Ofsted also said that the way trusts top-sliced funding from schools was a “significant concern to governors”.
However, inspectors found that some financial concerns were not connected to working in MATs but because of a “general decline in budget or operating in a challenging financial climate”.
The inspectorate has published the findings of its research into the role of MATs, which looked at 41 trusts and 121 schools.
Ofsted found trusts were able to hold academies to account strongly but that there was weak accountability of the MATs themselves.
Chief inspector Amanda Spielman has questioned why MATs are not inspected and warned that parents are getting only a partial picture of how schools operate.
As Tes revealed earlier this year, the new Ofsted research also highlights staff concerns over the loss of autonomy.
And it says that some MATs took on a large number of schools in difficulty quickly, without always having the central capacity and leadership required to improve them.
However, it also identifies many positives that people highlighted about working in MATs.
These include schools in larger trusts benefiting from economies of scale, back-office support, training, career progression and recruitment.
The report says that respondents were generally very positive about being part of a MAT.
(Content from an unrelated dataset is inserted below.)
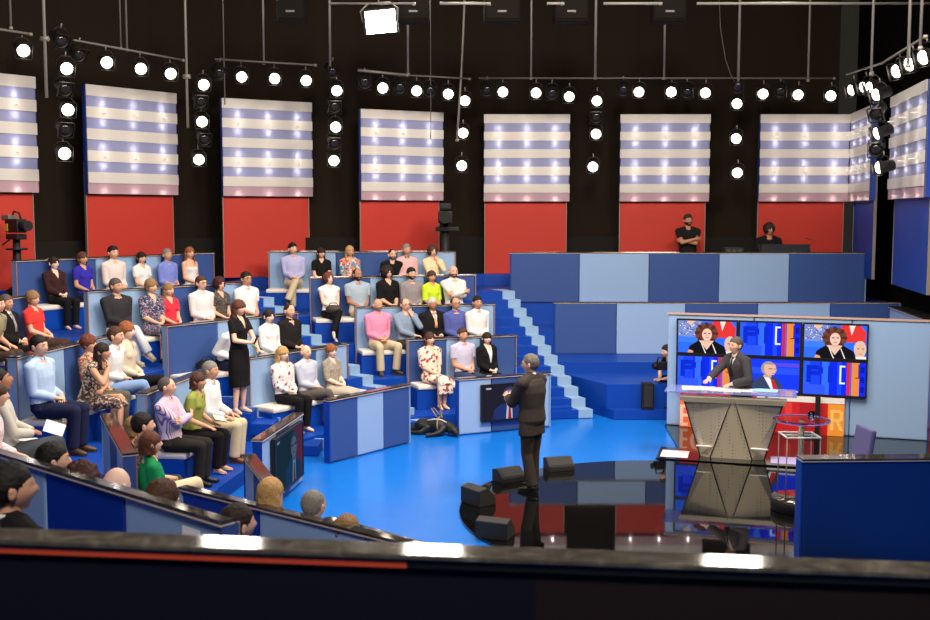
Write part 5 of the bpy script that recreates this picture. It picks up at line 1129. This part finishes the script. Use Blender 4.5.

The pooling of school funds has been a source of controversy at the doomed Wakefield City Academies Trust (WCAT), which faced accusations that it had asset-stripped its schools.
Both Wakefield and Bradford councils raised concerns about the way WCAT had taken money out of its schools with the Wakefield authority even referring the matter to West Yorkshire Police.
A subsequent investigation found that no crimes had been committed.
And Tes has since revealed that an Education and Skills Funding Agency report actually recommended that WCAT pool its resources.